WORK TO BE COMPLETED.
Print verbatim the opening line of the material and every subsequent line through the one containing "LED = 165.0".

• • • • •

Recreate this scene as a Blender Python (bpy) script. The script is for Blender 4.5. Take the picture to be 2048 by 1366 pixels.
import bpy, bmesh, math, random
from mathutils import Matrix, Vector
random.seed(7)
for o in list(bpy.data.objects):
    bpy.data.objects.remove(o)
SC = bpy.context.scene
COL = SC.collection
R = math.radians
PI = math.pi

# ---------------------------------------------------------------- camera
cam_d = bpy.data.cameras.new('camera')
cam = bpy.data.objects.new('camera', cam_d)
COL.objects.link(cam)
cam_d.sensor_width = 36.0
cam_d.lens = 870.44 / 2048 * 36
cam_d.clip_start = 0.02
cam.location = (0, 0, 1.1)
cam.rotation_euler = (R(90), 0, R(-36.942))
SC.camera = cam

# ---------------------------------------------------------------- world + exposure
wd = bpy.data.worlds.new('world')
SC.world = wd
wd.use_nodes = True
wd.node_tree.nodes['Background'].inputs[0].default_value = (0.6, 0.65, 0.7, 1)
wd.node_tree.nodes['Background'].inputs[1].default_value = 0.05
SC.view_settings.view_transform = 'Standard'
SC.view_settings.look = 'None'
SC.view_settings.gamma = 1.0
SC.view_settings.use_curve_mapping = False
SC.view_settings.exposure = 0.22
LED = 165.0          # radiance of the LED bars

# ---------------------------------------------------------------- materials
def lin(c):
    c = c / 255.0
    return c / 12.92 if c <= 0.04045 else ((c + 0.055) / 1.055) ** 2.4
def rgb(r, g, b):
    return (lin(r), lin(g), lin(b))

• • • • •

ANSWER FOR THIS EXERCISE.
Recreate this scene as a Blender Python (bpy) script. The script is for Blender 4.5. Take the picture to be 2048 by 1366 pixels.
import bpy, bmesh, math, random
from mathutils import Matrix, Vector
random.seed(7)
for o in list(bpy.data.objects):
    bpy.data.objects.remove(o)
SC = bpy.context.scene
COL = SC.collection
R = math.radians
PI = math.pi

# ---------------------------------------------------------------- camera
cam_d = bpy.data.cameras.new('camera')
cam = bpy.data.objects.new('camera', cam_d)
COL.objects.link(cam)
cam_d.sensor_width = 36.0
cam_d.lens = 870.44 / 2048 * 36
cam_d.clip_start = 0.02
cam.location = (0, 0, 1.1)
cam.rotation_euler = (R(90), 0, R(-36.942))
SC.camera = cam

# ---------------------------------------------------------------- world + exposure
wd = bpy.data.worlds.new('world')
SC.world = wd
wd.use_nodes = True
wd.node_tree.nodes['Background'].inputs[0].default_value = (0.6, 0.65, 0.7, 1)
wd.node_tree.nodes['Background'].inputs[1].default_value = 0.05
SC.view_settings.view_transform = 'Standard'
SC.view_settings.look = 'None'
SC.view_settings.gamma = 1.0
SC.view_settings.use_curve_mapping = False
SC.view_settings.exposure = 0.22
LED = 165.0          # radiance of the LED bars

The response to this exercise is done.